===== Records to use

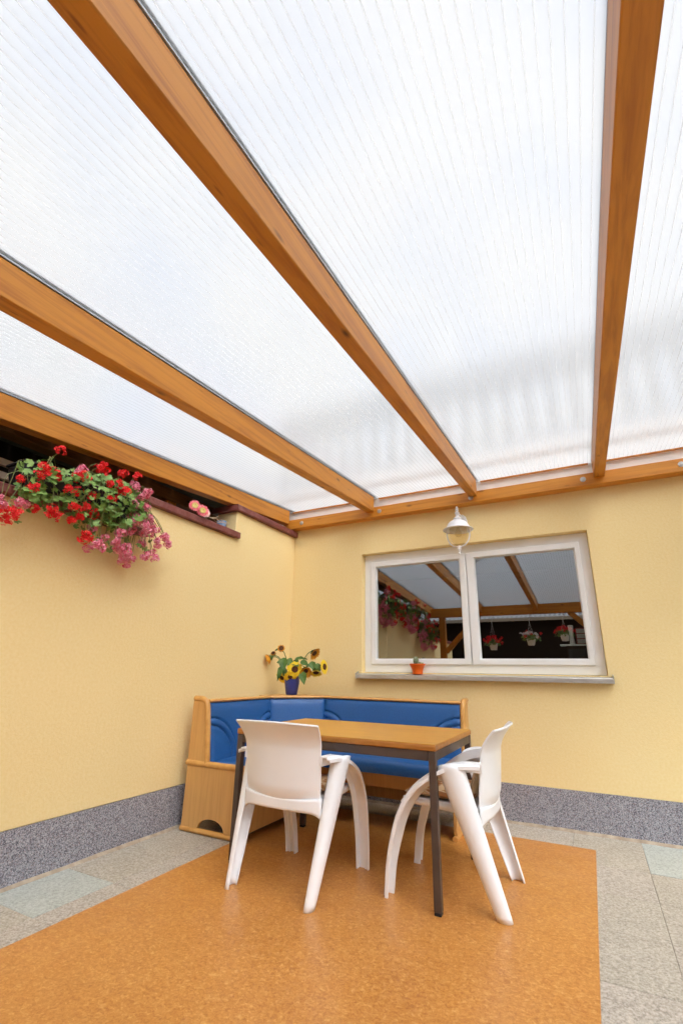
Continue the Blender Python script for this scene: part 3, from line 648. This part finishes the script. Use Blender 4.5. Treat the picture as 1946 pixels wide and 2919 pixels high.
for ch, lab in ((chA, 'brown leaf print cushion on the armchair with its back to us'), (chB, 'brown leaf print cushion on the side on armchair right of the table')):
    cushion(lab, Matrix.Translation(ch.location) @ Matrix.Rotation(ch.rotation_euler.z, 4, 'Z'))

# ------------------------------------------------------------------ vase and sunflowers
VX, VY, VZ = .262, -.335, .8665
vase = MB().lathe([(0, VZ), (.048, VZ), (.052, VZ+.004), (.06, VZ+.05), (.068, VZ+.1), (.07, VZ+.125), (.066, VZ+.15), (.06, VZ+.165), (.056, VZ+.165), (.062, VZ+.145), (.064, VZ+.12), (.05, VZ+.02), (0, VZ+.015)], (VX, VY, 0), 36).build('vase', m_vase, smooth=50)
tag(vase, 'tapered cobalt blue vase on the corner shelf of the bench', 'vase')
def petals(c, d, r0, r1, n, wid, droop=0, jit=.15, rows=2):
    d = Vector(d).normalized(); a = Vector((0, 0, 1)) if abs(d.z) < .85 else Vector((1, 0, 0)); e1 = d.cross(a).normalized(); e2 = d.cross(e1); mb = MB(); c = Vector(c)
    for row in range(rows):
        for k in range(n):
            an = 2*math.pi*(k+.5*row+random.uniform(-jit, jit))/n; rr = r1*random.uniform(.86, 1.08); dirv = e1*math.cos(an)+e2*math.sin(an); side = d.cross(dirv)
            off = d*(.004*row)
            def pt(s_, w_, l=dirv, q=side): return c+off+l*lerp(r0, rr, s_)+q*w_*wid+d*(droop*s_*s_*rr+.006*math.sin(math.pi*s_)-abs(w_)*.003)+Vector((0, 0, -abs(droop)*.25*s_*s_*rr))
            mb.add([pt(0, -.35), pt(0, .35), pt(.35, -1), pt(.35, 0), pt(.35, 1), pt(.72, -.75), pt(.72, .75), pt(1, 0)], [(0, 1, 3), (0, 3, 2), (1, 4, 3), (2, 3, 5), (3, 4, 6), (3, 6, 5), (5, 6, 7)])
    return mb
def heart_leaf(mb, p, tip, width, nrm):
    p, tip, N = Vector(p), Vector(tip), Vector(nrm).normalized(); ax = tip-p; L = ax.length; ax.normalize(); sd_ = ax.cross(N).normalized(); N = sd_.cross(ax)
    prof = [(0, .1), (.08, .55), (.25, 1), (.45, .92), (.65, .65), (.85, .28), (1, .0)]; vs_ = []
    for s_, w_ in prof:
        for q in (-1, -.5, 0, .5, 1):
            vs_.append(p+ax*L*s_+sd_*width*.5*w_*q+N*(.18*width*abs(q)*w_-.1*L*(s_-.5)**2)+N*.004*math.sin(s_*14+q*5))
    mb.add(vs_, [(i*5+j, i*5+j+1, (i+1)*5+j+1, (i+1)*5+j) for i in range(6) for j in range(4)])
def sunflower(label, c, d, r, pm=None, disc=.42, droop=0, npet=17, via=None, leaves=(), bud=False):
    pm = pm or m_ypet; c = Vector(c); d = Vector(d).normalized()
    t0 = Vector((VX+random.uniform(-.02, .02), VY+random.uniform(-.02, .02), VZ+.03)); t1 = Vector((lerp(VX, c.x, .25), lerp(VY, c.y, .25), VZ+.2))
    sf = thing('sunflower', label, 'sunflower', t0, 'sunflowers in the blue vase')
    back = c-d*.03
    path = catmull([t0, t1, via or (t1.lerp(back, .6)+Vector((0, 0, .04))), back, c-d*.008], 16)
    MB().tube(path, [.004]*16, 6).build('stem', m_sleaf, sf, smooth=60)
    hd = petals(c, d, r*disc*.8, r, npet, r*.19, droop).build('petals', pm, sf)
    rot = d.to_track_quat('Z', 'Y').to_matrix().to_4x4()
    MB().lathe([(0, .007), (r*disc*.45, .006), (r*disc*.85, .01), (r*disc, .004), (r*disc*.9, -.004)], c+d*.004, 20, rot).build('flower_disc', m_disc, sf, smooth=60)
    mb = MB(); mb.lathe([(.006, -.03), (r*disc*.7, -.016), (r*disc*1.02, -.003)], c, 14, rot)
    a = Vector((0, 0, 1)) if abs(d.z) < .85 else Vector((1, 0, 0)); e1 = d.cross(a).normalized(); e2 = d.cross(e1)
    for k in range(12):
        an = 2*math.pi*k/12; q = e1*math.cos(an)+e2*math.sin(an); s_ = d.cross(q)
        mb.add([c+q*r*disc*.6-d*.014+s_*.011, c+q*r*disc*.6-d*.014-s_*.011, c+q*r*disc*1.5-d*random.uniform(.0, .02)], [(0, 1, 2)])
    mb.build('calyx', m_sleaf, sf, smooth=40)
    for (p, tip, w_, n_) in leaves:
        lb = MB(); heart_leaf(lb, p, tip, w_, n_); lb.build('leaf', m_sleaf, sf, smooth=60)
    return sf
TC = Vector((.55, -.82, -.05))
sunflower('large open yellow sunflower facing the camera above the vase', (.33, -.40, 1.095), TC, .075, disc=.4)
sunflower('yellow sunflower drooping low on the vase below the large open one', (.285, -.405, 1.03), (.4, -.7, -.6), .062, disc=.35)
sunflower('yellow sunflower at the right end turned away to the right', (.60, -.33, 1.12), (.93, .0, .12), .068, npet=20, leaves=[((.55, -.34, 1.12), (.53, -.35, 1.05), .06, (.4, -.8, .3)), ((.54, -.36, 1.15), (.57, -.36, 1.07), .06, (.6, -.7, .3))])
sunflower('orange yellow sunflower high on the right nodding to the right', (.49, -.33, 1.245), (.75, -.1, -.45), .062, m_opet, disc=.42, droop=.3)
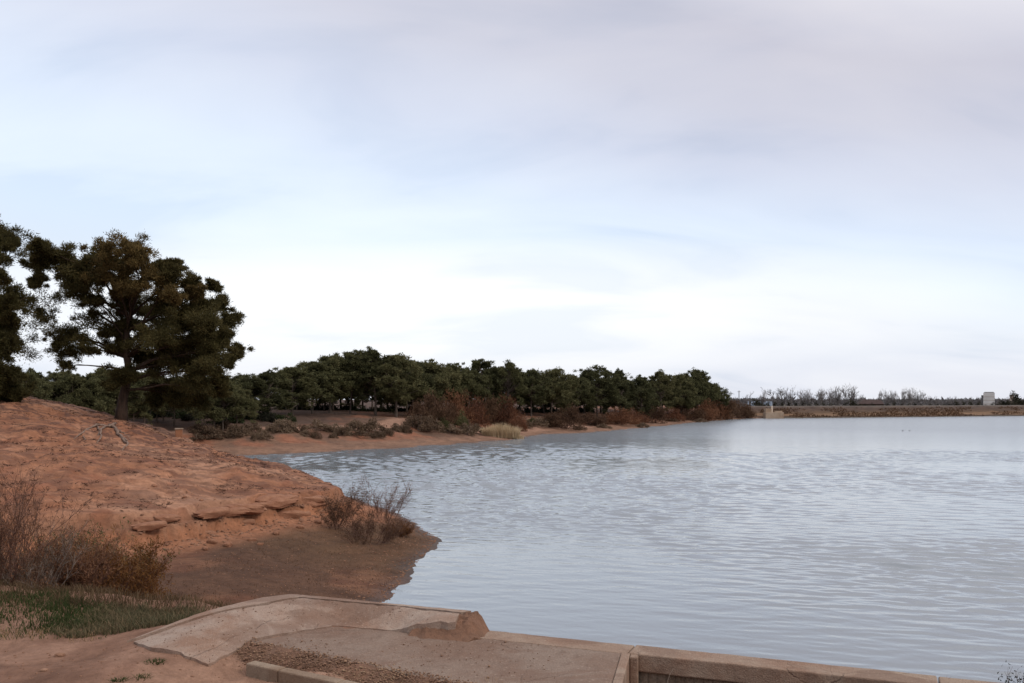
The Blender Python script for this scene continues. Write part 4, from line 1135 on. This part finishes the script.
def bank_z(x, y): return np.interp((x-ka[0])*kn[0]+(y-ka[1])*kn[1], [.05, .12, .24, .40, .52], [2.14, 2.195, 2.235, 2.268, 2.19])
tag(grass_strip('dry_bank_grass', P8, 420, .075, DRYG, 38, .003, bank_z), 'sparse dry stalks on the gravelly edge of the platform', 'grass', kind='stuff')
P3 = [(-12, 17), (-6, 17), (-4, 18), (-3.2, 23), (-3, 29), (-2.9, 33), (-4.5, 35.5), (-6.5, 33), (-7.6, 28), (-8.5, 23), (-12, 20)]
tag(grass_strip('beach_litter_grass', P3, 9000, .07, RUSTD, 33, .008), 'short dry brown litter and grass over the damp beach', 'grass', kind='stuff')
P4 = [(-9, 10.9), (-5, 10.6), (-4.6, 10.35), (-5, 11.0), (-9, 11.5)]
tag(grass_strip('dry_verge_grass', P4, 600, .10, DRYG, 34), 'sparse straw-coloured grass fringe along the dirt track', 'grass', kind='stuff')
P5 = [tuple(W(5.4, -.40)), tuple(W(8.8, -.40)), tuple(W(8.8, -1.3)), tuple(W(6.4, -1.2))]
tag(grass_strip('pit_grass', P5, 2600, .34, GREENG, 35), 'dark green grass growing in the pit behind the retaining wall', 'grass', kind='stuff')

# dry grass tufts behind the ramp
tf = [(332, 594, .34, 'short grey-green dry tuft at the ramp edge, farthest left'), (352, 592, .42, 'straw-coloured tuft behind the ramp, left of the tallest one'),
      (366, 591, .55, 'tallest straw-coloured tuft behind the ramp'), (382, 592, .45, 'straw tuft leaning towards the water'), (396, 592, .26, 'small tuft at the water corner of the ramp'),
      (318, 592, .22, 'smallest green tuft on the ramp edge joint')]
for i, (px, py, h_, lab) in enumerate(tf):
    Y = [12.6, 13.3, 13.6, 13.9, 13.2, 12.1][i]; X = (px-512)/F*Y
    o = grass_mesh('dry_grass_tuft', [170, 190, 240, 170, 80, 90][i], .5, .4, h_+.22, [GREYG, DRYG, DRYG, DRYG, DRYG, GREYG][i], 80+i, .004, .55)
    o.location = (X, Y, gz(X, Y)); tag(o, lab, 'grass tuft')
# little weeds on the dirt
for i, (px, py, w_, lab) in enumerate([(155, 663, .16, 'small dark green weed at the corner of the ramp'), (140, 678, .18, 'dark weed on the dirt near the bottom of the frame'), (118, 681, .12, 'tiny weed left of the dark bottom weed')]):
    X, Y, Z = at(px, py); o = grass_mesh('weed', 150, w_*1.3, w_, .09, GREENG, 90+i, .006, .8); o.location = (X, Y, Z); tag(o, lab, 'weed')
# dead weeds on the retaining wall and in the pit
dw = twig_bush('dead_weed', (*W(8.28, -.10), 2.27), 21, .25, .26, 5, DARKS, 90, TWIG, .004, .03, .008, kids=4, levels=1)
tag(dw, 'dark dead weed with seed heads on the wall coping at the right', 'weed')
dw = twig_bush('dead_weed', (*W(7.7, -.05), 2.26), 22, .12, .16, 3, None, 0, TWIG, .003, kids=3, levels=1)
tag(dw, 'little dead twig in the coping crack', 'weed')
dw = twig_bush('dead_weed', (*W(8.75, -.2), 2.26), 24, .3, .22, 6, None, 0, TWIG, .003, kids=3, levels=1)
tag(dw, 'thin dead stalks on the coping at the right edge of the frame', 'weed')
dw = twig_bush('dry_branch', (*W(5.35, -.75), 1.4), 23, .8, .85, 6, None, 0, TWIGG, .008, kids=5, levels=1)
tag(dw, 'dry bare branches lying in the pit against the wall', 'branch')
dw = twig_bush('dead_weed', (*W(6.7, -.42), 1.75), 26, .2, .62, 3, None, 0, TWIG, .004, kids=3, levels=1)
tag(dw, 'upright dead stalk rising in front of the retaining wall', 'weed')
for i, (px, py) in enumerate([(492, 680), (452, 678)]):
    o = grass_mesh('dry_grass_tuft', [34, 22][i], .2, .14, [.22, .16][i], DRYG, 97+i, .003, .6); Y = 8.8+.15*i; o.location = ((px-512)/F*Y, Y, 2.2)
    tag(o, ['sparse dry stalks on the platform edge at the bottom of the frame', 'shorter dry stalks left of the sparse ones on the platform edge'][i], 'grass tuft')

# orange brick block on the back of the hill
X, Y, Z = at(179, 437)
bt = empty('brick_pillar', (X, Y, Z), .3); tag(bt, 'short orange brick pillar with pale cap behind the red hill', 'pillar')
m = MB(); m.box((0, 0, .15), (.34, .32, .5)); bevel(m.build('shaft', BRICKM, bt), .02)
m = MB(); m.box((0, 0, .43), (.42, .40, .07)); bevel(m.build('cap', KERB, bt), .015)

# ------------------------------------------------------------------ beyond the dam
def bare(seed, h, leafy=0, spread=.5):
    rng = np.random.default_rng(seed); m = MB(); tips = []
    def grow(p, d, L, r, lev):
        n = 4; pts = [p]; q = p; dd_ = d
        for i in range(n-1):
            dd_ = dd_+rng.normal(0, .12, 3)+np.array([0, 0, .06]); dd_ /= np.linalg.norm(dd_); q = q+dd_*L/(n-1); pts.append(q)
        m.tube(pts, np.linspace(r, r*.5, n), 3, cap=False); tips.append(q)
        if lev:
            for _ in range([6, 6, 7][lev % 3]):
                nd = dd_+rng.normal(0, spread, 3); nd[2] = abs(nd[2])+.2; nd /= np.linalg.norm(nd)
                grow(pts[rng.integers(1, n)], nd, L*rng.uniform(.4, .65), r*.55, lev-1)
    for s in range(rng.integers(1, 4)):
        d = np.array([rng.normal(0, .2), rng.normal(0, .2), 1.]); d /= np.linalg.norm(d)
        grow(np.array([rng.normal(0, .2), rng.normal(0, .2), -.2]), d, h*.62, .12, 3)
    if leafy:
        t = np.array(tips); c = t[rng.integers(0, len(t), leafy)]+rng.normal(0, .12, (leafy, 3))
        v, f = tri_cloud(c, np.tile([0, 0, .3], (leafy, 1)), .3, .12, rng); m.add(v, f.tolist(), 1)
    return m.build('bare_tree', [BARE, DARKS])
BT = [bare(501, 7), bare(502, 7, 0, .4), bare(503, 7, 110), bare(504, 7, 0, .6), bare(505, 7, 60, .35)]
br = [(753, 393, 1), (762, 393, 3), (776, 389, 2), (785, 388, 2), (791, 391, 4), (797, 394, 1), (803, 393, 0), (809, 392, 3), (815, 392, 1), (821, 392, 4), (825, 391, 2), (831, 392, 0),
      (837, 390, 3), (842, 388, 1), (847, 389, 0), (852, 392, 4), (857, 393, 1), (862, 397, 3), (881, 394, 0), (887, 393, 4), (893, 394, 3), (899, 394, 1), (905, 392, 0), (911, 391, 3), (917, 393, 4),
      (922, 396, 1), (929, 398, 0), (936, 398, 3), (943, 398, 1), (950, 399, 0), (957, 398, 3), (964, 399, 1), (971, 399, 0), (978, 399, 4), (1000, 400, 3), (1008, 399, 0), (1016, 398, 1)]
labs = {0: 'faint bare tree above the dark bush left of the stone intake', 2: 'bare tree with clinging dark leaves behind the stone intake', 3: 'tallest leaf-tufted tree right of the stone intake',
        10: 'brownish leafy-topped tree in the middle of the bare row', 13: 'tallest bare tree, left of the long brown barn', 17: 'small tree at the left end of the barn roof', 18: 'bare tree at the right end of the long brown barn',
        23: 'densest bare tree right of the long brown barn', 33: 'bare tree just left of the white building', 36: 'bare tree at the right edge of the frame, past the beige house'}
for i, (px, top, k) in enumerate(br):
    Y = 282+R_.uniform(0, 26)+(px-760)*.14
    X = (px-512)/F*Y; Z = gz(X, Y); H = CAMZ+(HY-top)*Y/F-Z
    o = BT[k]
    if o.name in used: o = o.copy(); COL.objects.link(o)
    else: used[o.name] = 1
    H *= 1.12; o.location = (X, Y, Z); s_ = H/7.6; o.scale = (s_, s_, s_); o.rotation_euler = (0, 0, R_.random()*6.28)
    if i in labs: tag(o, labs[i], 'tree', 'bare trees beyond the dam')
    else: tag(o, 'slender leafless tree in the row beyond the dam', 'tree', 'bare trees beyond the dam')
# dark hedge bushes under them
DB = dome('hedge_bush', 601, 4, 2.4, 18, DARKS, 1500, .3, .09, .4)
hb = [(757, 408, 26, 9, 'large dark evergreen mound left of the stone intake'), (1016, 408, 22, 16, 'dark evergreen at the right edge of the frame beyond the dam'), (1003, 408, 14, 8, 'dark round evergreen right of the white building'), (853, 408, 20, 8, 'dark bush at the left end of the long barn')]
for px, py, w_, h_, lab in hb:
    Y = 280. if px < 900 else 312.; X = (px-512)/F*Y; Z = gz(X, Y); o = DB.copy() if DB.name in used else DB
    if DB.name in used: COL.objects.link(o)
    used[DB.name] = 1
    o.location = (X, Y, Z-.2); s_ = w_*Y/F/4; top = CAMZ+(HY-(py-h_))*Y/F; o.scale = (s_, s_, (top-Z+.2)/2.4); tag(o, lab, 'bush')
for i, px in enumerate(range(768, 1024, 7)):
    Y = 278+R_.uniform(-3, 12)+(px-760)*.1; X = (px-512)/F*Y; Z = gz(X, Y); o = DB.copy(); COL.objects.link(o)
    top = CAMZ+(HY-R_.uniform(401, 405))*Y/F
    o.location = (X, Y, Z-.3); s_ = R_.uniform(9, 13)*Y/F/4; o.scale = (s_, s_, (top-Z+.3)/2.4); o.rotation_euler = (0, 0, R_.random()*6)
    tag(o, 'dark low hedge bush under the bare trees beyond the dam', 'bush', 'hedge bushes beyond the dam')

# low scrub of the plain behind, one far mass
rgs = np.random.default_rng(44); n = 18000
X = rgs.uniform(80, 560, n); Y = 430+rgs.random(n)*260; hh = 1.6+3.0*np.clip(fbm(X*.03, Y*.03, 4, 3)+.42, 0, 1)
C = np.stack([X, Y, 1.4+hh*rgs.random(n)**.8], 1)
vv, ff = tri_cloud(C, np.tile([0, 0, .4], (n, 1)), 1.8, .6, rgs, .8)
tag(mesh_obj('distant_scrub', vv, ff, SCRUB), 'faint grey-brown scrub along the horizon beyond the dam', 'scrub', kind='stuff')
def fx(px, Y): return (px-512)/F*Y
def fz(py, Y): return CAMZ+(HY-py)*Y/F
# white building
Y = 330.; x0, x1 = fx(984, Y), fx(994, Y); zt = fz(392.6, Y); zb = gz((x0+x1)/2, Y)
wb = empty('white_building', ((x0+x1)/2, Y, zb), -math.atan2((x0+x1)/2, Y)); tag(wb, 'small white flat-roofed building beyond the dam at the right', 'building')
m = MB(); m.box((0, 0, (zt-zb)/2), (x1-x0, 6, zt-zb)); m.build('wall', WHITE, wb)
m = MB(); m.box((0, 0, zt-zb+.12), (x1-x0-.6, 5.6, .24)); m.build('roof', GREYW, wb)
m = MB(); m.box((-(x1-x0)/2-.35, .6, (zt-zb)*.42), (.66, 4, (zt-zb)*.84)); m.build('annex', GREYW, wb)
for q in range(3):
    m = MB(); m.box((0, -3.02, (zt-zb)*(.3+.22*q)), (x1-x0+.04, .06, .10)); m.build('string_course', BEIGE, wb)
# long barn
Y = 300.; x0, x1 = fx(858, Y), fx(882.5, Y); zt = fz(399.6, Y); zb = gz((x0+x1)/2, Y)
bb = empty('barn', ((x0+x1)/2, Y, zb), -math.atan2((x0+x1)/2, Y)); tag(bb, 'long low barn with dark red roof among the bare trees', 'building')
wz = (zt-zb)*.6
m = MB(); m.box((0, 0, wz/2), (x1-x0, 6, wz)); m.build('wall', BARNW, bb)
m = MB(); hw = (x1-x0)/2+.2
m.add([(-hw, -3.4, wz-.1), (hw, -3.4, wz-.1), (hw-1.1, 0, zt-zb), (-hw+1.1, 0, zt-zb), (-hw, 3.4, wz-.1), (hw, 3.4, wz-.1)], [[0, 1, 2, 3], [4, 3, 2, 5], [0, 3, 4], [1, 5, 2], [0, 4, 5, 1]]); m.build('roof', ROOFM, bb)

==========

(Stated exercise)
Return, please, the exact lines from the beginning of the entries above through the line containing "cushion(lab, Matrix.Translation(ch.location) @", both included; pictures are left out.

(Solution for this problem)
Continue the Blender Python script for this scene: part 3, from line 648. This part finishes the script. Use Blender 4.5. Treat the picture as 1946 pixels wide and 2919 pixels high.
for ch, lab in ((chA, 'brown leaf print cushion on the armchair with its back to us'), (chB, 'brown leaf print cushion on the side on armchair right of the table')):
    cushion(lab, Matrix.Translation(ch.location) @ Matrix.Rotation(ch.rotation_euler.z, 4, 'Z'))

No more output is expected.